▶ **ITEMS**:
--

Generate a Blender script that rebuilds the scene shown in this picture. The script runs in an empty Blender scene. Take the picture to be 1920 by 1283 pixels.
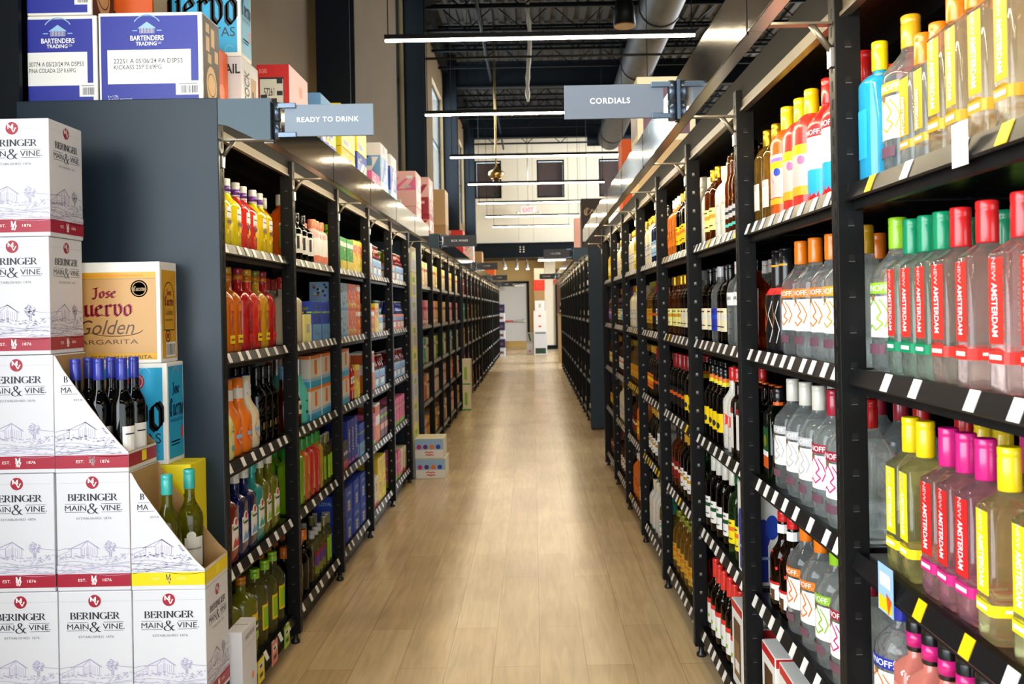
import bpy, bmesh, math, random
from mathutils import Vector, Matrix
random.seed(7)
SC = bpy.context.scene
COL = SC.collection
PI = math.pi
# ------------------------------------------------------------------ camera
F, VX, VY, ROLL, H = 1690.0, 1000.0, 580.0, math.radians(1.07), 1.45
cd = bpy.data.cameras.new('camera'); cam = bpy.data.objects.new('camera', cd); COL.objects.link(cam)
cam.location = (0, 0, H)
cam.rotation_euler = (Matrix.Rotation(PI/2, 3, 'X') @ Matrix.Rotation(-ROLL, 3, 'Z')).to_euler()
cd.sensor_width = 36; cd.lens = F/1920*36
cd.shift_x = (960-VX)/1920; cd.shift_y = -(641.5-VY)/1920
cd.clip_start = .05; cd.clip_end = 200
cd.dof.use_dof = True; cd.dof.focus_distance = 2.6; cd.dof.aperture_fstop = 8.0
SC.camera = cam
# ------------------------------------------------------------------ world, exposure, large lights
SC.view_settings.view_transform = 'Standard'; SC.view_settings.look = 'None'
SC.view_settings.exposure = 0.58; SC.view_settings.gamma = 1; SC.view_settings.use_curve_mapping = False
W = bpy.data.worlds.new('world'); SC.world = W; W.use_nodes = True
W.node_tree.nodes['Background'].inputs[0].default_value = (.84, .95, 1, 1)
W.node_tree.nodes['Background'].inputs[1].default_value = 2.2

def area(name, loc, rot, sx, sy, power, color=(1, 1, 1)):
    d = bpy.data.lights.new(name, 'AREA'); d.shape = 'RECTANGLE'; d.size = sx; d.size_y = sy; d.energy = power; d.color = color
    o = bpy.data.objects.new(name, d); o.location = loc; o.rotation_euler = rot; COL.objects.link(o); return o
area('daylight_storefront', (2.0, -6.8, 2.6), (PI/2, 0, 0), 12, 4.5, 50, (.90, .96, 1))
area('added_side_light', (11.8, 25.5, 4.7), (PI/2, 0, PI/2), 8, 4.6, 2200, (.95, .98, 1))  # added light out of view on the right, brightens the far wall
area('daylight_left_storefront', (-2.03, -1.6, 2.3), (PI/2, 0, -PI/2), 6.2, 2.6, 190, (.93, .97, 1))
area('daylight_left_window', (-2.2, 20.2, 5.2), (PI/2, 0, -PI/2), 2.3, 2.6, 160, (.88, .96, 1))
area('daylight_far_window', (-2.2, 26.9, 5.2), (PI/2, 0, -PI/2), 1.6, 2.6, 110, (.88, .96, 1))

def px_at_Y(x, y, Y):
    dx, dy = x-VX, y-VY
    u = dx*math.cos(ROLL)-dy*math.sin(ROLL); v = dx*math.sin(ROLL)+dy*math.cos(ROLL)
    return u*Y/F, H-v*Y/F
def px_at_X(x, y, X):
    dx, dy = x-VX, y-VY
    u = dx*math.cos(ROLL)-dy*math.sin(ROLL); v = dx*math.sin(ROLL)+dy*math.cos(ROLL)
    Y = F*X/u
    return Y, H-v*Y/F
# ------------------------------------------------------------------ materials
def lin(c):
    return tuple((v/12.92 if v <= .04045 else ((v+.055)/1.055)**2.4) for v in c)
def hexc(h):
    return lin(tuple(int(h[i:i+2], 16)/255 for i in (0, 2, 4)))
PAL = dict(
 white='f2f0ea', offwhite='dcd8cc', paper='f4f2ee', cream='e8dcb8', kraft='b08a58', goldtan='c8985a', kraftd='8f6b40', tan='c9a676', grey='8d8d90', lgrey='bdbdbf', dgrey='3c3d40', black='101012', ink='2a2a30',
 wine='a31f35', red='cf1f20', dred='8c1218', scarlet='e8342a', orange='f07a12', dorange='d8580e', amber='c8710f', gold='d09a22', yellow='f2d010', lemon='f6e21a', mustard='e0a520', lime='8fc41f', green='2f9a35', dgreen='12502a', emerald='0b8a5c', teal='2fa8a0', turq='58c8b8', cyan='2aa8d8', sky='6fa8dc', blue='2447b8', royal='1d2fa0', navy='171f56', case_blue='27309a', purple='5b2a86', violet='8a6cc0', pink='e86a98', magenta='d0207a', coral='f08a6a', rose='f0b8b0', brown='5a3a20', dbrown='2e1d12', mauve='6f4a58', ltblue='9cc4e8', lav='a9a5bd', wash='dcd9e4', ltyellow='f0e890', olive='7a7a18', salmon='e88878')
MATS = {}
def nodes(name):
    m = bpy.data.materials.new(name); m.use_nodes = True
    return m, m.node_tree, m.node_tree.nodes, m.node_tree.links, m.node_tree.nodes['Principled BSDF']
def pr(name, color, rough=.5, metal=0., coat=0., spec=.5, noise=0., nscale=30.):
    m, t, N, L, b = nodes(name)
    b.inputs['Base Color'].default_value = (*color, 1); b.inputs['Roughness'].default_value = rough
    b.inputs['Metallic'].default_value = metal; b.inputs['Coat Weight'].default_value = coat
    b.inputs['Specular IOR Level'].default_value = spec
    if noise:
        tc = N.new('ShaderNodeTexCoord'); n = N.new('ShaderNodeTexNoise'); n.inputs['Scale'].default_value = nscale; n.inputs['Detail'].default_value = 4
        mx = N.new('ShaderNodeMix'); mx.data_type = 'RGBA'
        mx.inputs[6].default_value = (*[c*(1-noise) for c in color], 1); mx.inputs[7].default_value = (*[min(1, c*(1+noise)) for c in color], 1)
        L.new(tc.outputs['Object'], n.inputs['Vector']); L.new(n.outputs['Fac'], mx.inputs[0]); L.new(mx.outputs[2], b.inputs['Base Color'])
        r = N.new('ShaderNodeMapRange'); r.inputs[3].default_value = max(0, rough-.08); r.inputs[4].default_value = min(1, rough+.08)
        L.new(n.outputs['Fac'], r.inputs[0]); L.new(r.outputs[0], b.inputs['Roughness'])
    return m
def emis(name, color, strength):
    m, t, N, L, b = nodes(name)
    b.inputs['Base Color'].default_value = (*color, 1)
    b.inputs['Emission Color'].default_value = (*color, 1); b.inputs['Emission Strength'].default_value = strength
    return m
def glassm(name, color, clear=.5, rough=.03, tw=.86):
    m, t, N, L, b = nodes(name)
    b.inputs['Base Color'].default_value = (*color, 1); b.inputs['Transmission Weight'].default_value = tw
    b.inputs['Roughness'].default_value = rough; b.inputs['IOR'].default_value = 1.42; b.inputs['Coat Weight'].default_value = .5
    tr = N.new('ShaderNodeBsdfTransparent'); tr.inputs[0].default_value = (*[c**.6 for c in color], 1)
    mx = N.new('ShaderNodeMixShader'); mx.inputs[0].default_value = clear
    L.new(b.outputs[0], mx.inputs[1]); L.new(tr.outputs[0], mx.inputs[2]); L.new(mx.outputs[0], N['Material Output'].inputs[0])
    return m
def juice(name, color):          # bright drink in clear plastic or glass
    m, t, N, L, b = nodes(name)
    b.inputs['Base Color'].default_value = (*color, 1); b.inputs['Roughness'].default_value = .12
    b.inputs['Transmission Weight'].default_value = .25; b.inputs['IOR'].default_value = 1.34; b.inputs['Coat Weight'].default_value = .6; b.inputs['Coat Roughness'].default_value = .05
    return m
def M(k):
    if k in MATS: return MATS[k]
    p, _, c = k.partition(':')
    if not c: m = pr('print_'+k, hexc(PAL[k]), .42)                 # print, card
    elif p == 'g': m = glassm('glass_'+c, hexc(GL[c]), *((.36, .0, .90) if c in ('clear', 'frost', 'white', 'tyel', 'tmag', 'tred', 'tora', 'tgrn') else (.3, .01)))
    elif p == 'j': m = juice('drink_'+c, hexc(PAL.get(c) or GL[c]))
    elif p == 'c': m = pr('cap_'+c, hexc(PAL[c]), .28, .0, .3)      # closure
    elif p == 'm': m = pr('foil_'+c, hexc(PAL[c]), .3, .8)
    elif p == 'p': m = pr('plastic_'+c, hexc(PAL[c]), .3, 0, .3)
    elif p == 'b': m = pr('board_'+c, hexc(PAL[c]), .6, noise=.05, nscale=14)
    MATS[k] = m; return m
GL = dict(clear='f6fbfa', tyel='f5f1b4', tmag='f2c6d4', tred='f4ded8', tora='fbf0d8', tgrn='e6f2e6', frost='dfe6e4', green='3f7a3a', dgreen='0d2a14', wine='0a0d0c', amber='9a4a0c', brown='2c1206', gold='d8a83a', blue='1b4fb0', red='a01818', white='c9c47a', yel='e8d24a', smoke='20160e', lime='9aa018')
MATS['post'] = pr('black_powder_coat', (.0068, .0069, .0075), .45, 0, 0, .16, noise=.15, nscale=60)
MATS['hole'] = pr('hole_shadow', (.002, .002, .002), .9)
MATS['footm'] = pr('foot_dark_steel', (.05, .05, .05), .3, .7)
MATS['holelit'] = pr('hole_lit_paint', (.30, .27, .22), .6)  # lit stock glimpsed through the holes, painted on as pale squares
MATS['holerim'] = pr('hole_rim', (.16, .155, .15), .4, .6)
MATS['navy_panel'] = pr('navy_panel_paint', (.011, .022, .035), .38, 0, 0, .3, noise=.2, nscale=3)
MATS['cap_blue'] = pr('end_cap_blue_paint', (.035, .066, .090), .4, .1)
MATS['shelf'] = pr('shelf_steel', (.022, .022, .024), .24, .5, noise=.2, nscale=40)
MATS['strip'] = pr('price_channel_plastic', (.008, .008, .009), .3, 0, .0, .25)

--

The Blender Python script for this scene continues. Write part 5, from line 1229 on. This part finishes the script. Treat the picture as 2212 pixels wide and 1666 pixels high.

--

The word "scene" appears in how many lines of the data? Answer with only the number.

▶ **RESPONSE BELOW**: 3